But why should the apostle wish evil to himself for their sakes? What possible advantage could his sufferings have been to his nation? Is it possible that those learned expositors should conceive that pains and penalties inflicted on him could have made atonement for their sins, and expiated their guilt! They must never have read Paul's epistles or never have entered into the spirit of them, who could entertain such views as these; or even suspect that aught, save the blood of Christ, can atone for human guilt. It is strange, therefore, that they could have imagined that he wished to suffer with this view. And it is no less so, that it should be thought that prejudices against Paul could have occasioned Jewish prejudices against Christianity, when it is so evident that their prejudices against Paul were wholly occasioned by his attachment to Christianity—he having been high in their esteem till he became a Christian.

David once asked to suffer in Israel's stead; but the circumstances of the case were then totally different from those of the case now before us. Israel were suffering for his sin in numbering the people; "I have sinned and done wickedly; but these sheep, what have they done? Let thine hand, I pray thee be against me."—But Paul had not sinned, to bring evil on his people—the guilt was all their own.

Expositors having mistaken Moses' prayer "to be bloated out of God's book," seem generally to have had that prayer in their eye when they have attempted to explain the text; and supposing that Moses prayed to be made sacrifice for Israel, have thought that Paul had the same spirit, and here followed his example! But that neither of them ever entertained the thought of suffering to expiate the sin of their people, and that the two passages bear no kind of relation to each other, we conceive indubitably certain.

But let us consider the text and judge for ourselves the meaning.

Perhaps the difficulties which have perplexed it may have chiefly arisen from the translation. The silence of expositors on this head, while puzzled with the passage, is strange, if the difficulty might have been obviated by amending to the original. The translation is plausible solely from this consideration.

Mr. Pool is the only expositor we have ever seen, who hath noted the difference between the translation and the original; and he labors hard to bring them together, but, in our apprehension, labors it in vain.

The passage literally translated stands thus? For I myself boasted that I was a curse from Christ, above my brethren, my kinsmen according to the flesh. [32]

For the justice of the criticisms we appeal to the learned. If they are just, our sense of the text will be admitted.

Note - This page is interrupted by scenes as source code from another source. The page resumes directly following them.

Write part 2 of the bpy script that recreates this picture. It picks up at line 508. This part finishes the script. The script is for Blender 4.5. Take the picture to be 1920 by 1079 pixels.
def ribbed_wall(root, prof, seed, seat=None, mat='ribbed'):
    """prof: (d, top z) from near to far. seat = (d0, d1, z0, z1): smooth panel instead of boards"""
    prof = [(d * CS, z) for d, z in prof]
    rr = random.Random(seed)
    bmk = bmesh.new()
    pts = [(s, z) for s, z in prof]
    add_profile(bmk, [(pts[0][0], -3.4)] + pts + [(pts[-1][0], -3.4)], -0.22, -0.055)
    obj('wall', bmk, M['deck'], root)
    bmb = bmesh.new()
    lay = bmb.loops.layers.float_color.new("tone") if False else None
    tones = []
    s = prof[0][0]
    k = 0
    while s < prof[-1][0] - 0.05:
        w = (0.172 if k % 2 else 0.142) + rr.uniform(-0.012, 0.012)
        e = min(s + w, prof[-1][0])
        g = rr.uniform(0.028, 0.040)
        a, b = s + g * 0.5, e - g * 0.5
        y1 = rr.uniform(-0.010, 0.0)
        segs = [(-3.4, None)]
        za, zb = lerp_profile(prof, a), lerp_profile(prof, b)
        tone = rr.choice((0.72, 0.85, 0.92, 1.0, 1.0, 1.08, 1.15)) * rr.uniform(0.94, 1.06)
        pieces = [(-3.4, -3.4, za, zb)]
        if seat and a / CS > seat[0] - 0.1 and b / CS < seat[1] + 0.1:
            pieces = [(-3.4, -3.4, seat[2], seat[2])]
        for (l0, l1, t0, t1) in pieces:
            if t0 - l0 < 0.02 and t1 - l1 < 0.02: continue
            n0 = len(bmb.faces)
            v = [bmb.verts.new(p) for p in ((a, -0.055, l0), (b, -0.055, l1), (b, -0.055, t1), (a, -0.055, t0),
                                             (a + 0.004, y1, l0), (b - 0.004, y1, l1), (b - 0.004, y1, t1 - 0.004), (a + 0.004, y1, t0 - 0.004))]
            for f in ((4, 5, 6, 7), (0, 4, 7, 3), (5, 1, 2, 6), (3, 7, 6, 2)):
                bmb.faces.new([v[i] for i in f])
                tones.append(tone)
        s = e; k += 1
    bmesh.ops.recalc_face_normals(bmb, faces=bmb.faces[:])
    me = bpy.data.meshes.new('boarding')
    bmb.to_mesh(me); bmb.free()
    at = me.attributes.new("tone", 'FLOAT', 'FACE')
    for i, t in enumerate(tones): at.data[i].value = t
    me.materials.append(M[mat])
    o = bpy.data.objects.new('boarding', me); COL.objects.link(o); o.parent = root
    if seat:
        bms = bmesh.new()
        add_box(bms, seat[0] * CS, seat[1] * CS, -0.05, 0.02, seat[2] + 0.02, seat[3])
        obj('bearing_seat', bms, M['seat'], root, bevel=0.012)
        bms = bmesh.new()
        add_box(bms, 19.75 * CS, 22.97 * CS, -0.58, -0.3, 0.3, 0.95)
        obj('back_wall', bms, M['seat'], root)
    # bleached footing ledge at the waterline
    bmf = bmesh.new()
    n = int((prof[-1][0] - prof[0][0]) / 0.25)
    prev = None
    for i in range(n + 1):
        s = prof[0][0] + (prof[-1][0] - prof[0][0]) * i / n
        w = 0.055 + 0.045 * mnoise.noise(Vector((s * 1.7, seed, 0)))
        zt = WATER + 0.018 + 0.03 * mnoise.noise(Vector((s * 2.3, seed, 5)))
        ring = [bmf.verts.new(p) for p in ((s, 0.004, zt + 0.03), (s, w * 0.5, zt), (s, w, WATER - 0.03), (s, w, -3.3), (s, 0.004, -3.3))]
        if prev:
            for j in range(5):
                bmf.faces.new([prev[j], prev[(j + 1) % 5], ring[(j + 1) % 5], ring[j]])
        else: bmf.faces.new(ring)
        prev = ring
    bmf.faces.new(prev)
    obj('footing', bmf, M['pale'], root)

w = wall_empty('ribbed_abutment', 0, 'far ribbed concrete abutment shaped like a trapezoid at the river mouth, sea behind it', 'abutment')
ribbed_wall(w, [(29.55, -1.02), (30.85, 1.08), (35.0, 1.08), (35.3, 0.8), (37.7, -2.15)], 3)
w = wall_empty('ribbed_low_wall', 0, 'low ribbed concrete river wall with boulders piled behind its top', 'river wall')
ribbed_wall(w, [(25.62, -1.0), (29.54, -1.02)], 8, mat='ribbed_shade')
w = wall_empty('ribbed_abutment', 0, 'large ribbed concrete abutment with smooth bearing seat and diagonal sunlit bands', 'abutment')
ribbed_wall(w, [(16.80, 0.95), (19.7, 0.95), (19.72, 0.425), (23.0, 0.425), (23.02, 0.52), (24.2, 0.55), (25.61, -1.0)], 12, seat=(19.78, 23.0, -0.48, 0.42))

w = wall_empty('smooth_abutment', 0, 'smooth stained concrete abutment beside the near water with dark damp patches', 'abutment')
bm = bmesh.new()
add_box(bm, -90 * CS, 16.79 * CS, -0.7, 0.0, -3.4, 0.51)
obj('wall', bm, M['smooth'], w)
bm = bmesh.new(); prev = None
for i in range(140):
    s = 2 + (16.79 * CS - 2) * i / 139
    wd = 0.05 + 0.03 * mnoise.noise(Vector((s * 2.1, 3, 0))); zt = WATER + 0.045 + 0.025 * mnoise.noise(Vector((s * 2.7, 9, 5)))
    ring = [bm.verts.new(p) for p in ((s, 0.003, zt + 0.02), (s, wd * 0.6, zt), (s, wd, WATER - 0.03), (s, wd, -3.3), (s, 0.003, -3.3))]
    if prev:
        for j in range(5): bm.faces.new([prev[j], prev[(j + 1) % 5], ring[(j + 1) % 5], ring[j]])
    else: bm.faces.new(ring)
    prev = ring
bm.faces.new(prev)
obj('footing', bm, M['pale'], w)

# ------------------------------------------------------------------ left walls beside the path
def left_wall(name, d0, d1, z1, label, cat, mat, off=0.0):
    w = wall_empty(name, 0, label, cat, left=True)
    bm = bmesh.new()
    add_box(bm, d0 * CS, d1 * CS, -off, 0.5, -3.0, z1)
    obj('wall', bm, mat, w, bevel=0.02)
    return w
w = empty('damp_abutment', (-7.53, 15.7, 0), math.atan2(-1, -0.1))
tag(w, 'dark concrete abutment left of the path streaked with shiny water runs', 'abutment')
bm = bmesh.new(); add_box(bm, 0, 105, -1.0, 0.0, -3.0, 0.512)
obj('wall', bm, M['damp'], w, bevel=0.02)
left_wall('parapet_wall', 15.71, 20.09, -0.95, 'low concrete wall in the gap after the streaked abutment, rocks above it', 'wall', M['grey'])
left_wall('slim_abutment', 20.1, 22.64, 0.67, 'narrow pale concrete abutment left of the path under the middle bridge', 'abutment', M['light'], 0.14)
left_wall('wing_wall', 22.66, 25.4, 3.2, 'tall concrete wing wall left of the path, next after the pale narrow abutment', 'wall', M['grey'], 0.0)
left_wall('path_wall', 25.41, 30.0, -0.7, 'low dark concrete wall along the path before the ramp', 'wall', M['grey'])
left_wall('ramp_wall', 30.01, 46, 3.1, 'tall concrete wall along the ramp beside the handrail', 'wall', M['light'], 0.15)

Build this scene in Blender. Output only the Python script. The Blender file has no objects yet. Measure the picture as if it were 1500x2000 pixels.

If we consider the context, and the part which had been formerly acted by the apostle, it will not be difficult to ascertain his meaning, nor strange that he should express himself as in the text. He begins the chapter with strong expressions of concern for his nation, who had rejected him "whose name alone is given under heaven," for the salvation of men. If they continued to neglect the grace offered them in the gospel, he knew that they could not escape. And when he looked on them and mourned over them, the dangers which a few years before had hung over himself, rose up before him. He had been an unbeliever, a blasphemer, and a persecutor of the church of Christ; had boasted his enmity to Christ and opposition to the gospel; in which he had even exceeded the body of his nation—he had taken the lead against Christianity—been unrivalled in zeal against the cause, and rancour against the followers of the Lamb. When warned of his danger, and admonished to consider what would be his portion, should Jesus prove to be the Messias, he seems to have derided the friendly warnings, and imprecated on himself the vengeance of the Nazerene!—to have defied him to do his worst! to pour his curse upon him!

It is not strange that witnessing the temper of his nation, should call these things to his remembrance—that the consideration should affect him—that he should shudder at the prospect of the destruction which hung over them, and at the recollection of that from which himself had been "scarcely saved"—that he should exclaim, "God and my conscience witness my great heaviness and continual sorrow, when I look on my brethren the Jews, and consider the ruin coming upon them, from which I have been saved, so as by fire! Lately I was even more the enemy of Christ than they, and boasted greater enmity.. against him! And should have brought on myself a more intolerable doom, had not a miracle of power and mercy arrested me in my course!" That such considerations and a recollection of the share which he had formerly taken in strengthening the prejudices of his nation against the truth, should deeply affect him, and draw such expression from him as we find in the text and context, is not strange. They appear natural for a person circumstanced as he was at that time; and especially to one divinely forewarned of the devastation then coming on his place and nation.